== Task goal ==
Your task is to reproduce the material exactly.

== Source data ==
———

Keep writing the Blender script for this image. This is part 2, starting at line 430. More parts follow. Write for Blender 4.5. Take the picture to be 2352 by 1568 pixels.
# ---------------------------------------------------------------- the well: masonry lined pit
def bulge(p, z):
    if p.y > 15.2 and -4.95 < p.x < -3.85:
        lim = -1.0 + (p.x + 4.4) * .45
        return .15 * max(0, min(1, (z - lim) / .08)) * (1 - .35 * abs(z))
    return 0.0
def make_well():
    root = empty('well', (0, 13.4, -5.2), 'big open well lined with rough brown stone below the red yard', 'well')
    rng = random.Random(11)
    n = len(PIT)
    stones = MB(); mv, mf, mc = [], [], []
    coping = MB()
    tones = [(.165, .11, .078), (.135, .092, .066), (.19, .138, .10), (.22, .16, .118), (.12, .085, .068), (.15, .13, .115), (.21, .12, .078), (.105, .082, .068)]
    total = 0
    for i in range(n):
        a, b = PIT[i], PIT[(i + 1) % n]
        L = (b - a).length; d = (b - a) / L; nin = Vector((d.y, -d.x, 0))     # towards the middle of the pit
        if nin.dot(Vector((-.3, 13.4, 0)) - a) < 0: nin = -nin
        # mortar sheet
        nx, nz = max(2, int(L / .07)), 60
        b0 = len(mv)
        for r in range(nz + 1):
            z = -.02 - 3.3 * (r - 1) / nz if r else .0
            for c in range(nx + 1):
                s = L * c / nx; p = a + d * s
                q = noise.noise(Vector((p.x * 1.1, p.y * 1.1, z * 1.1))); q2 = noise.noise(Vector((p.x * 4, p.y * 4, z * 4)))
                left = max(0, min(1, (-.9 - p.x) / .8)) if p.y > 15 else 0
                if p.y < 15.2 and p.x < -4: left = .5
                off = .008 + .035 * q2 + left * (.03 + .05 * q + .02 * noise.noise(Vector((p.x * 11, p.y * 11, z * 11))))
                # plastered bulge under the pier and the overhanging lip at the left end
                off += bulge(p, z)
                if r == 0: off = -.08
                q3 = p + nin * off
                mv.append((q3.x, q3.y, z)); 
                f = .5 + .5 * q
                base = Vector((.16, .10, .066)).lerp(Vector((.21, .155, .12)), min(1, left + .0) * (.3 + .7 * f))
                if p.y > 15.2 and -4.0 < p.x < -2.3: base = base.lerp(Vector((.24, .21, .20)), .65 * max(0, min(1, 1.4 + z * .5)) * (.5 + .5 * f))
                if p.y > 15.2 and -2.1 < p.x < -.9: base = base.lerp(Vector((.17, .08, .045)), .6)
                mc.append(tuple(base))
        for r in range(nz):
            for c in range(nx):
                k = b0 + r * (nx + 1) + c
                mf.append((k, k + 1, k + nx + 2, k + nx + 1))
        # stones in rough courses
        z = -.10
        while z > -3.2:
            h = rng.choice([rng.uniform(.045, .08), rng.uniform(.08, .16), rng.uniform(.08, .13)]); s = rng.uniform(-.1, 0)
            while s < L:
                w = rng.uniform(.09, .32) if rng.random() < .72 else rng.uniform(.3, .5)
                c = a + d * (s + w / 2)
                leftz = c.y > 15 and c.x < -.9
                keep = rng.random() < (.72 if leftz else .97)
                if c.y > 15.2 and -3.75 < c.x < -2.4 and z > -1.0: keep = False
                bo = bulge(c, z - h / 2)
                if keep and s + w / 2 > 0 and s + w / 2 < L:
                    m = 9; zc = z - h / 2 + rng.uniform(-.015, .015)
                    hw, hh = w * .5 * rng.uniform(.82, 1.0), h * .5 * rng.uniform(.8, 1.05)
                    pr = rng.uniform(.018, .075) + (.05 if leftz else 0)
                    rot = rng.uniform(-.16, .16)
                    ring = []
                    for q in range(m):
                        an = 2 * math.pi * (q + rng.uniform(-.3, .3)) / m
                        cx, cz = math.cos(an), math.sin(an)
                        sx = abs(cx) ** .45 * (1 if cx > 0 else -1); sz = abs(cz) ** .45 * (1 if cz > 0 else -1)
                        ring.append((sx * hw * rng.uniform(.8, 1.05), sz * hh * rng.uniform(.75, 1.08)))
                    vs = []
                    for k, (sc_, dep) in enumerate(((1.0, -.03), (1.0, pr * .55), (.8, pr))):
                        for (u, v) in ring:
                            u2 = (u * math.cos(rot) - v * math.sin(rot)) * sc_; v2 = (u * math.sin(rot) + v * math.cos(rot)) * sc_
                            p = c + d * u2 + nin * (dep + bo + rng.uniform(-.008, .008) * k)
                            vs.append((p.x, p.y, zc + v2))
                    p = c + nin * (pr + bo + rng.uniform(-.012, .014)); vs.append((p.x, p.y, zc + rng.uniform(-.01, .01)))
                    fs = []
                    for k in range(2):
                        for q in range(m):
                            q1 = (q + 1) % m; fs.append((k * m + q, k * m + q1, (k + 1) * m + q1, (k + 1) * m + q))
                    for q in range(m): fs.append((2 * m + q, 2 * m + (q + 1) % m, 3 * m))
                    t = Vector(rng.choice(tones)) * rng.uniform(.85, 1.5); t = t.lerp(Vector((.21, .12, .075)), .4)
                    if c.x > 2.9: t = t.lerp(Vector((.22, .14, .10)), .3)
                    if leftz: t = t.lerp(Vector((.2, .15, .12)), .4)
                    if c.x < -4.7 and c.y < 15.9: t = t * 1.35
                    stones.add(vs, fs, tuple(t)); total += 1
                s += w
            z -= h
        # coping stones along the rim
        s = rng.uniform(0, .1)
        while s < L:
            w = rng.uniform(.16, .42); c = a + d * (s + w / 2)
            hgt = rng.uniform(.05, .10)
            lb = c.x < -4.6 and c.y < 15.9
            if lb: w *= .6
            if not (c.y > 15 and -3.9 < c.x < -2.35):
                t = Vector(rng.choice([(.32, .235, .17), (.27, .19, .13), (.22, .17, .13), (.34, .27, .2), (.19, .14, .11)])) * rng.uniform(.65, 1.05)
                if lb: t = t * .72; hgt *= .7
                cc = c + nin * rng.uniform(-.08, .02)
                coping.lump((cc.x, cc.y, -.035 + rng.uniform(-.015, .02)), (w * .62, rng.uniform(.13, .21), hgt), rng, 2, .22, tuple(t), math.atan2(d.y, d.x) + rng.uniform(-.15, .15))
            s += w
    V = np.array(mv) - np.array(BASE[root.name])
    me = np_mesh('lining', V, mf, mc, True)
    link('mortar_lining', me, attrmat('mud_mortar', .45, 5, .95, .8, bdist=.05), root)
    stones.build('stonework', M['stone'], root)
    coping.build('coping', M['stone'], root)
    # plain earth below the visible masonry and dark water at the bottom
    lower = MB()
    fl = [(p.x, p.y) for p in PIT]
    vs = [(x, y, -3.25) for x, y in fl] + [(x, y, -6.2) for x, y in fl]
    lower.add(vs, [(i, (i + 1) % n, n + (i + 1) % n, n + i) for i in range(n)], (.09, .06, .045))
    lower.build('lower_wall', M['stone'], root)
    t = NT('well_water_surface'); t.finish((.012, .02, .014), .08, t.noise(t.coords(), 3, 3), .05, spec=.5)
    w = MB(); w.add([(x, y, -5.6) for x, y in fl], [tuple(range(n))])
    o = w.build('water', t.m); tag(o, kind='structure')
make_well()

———

== Reply to the task ==
Keep writing the Blender script for this image. This is part 2, starting at line 430. More parts follow. Write for Blender 4.5. Take the picture to be 2352 by 1568 pixels.
# ---------------------------------------------------------------- the well: masonry lined pit
def bulge(p, z):
    if p.y > 15.2 and -4.95 < p.x < -3.85:
        lim = -1.0 + (p.x + 4.4) * .45
        return .15 * max(0, min(1, (z - lim) / .08)) * (1 - .35 * abs(z))
    return 0.0
def make_well():
    root = empty('well', (0, 13.4, -5.2), 'big open well lined with rough brown stone below the red yard', 'well')
    rng = random.Random(11)
    n = len(PIT)
    stones = MB(); mv, mf, mc = [], [], []
    coping = MB()
    tones = [(.165, .11, .078), (.135, .092, .066), (.19, .138, .10), (.22, .16, .118), (.12, .085, .068), (.15, .13, .115), (.21, .12, .078), (.105, .082, .068)]
    total = 0
    for i in range(n):
        a, b = PIT[i], PIT[(i + 1) % n]
        L = (b - a).length; d = (b - a) / L; nin = Vector((d.y, -d.x, 0))     # towards the middle of the pit
        if nin.dot(Vector((-.3, 13.4, 0)) - a) < 0: nin = -nin
        # mortar sheet
        nx, nz = max(2, int(L / .07)), 60
        b0 = len(mv)
        for r in range(nz + 1):
            z = -.02 - 3.3 * (r - 1) / nz if r else .0
            for c in range(nx + 1):
                s = L * c / nx; p = a + d * s
                q = noise.noise(Vector((p.x * 1.1, p.y * 1.1, z * 1.1))); q2 = noise.noise(Vector((p.x * 4, p.y * 4, z * 4)))
                left = max(0, min(1, (-.9 - p.x) / .8)) if p.y > 15 else 0
                if p.y < 15.2 and p.x < -4: left = .5
                off = .008 + .035 * q2 + left * (.03 + .05 * q + .02 * noise.noise(Vector((p.x * 11, p.y * 11, z * 11))))
                # plastered bulge under the pier and the overhanging lip at the left end
                off += bulge(p, z)
                if r == 0: off = -.08
                q3 = p + nin * off
                mv.append((q3.x, q3.y, z)); 
                f = .5 + .5 * q
                base = Vector((.16, .10, .066)).lerp(Vector((.21, .155, .12)), min(1, left + .0) * (.3 + .7 * f))
                if p.y > 15.2 and -4.0 < p.x < -2.3: base = base.lerp(Vector((.24, .21, .20)), .65 * max(0, min(1, 1.4 + z * .5)) * (.5 + .5 * f))
                if p.y > 15.2 and -2.1 < p.x < -.9: base = base.lerp(Vector((.17, .08, .045)), .6)
                mc.append(tuple(base))
        for r in range(nz):
            for c in range(nx):
                k = b0 + r * (nx + 1) + c
                mf.append((k, k + 1, k + nx + 2, k + nx + 1))
        # stones in rough courses
        z = -.10
        while z > -3.2:
            h = rng.choice([rng.uniform(.045, .08), rng.uniform(.08, .16), rng.uniform(.08, .13)]); s = rng.uniform(-.1, 0)
            while s < L:
                w = rng.uniform(.09, .32) if rng.random() < .72 else rng.uniform(.3, .5)
                c = a + d * (s + w / 2)
                leftz = c.y > 15 and c.x < -.9
                keep = rng.random() < (.72 if leftz else .97)
                if c.y > 15.2 and -3.75 < c.x < -2.4 and z > -1.0: keep = False
                bo = bulge(c, z - h / 2)
                if keep and s + w / 2 > 0 and s + w / 2 < L:
                    m = 9; zc = z - h / 2 + rng.uniform(-.015, .015)
                    hw, hh = w * .5 * rng.uniform(.82, 1.0), h * .5 * rng.uniform(.8, 1.05)
                    pr = rng.uniform(.018, .075) + (.05 if leftz else 0)
                    rot = rng.uniform(-.16, .16)
                    ring = []
                    for q in range(m):
                        an = 2 * math.pi * (q + rng.uniform(-.3, .3)) / m
                        cx, cz = math.cos(an), math.sin(an)
                        sx = abs(cx) ** .45 * (1 if cx > 0 else -1); sz = abs(cz) ** .45 * (1 if cz > 0 else -1)
                        ring.append((sx * hw * rng.uniform(.8, 1.05), sz * hh * rng.uniform(.75, 1.08)))
                    vs = []
                    for k, (sc_, dep) in enumerate(((1.0, -.03), (1.0, pr * .55), (.8, pr))):
                        for (u, v) in ring:
                            u2 = (u * math.cos(rot) - v * math.sin(rot)) * sc_; v2 = (u * math.sin(rot) + v * math.cos(rot)) * sc_
                            p = c + d * u2 + nin * (dep + bo + rng.uniform(-.008, .008) * k)
                            vs.append((p.x, p.y, zc + v2))
                    p = c + nin * (pr + bo + rng.uniform(-.012, .014)); vs.append((p.x, p.y, zc + rng.uniform(-.01, .01)))
                    fs = []
                    for k in range(2):
                        for q in range(m):
                            q1 = (q + 1) % m; fs.append((k * m + q, k * m + q1, (k + 1) * m + q1, (k + 1) * m + q))
                    for q in range(m): fs.append((2 * m + q, 2 * m + (q + 1) % m, 3 * m))
                    t = Vector(rng.choice(tones)) * rng.uniform(.85, 1.5); t = t.lerp(Vector((.21, .12, .075)), .4)
                    if c.x > 2.9: t = t.lerp(Vector((.22, .14, .10)), .3)
                    if leftz: t = t.lerp(Vector((.2, .15, .12)), .4)
                    if c.x < -4.7 and c.y < 15.9: t = t * 1.35
                    stones.add(vs, fs, tuple(t)); total += 1
                s += w
            z -= h
        # coping stones along the rim
        s = rng.uniform(0, .1)
        while s < L:
            w = rng.uniform(.16, .42); c = a + d * (s + w / 2)
            hgt = rng.uniform(.05, .10)
            lb = c.x < -4.6 and c.y < 15.9
            if lb: w *= .6
            if not (c.y > 15 and -3.9 < c.x < -2.35):
                t = Vector(rng.choice([(.32, .235, .17), (.27, .19, .13), (.22, .17, .13), (.34, .27, .2), (.19, .14, .11)])) * rng.uniform(.65, 1.05)
                if lb: t = t * .72; hgt *= .7
                cc = c + nin * rng.uniform(-.08, .02)
                coping.lump((cc.x, cc.y, -.035 + rng.uniform(-.015, .02)), (w * .62, rng.uniform(.13, .21), hgt), rng, 2, .22, tuple(t), math.atan2(d.y, d.x) + rng.uniform(-.15, .15))
            s += w
    V = np.array(mv) - np.array(BASE[root.name])
    me = np_mesh('lining', V, mf, mc, True)
    link('mortar_lining', me, attrmat('mud_mortar', .45, 5, .95, .8, bdist=.05), root)
    stones.build('stonework', M['stone'], root)
    coping.build('coping', M['stone'], root)
    # plain earth below the visible masonry and dark water at the bottom
    lower = MB()
    fl = [(p.x, p.y) for p in PIT]
    vs = [(x, y, -3.25) for x, y in fl] + [(x, y, -6.2) for x, y in fl]
    lower.add(vs, [(i, (i + 1) % n, n + (i + 1) % n, n + i) for i in range(n)], (.09, .06, .045))
    lower.build('lower_wall', M['stone'], root)
    t = NT('well_water_surface'); t.finish((.012, .02, .014), .08, t.noise(t.coords(), 3, 3), .05, spec=.5)
    w = MB(); w.add([(x, y, -5.6) for x, y in fl], [tuple(range(n))])
    o = w.build('water', t.m); tag(o, kind='structure')
make_well()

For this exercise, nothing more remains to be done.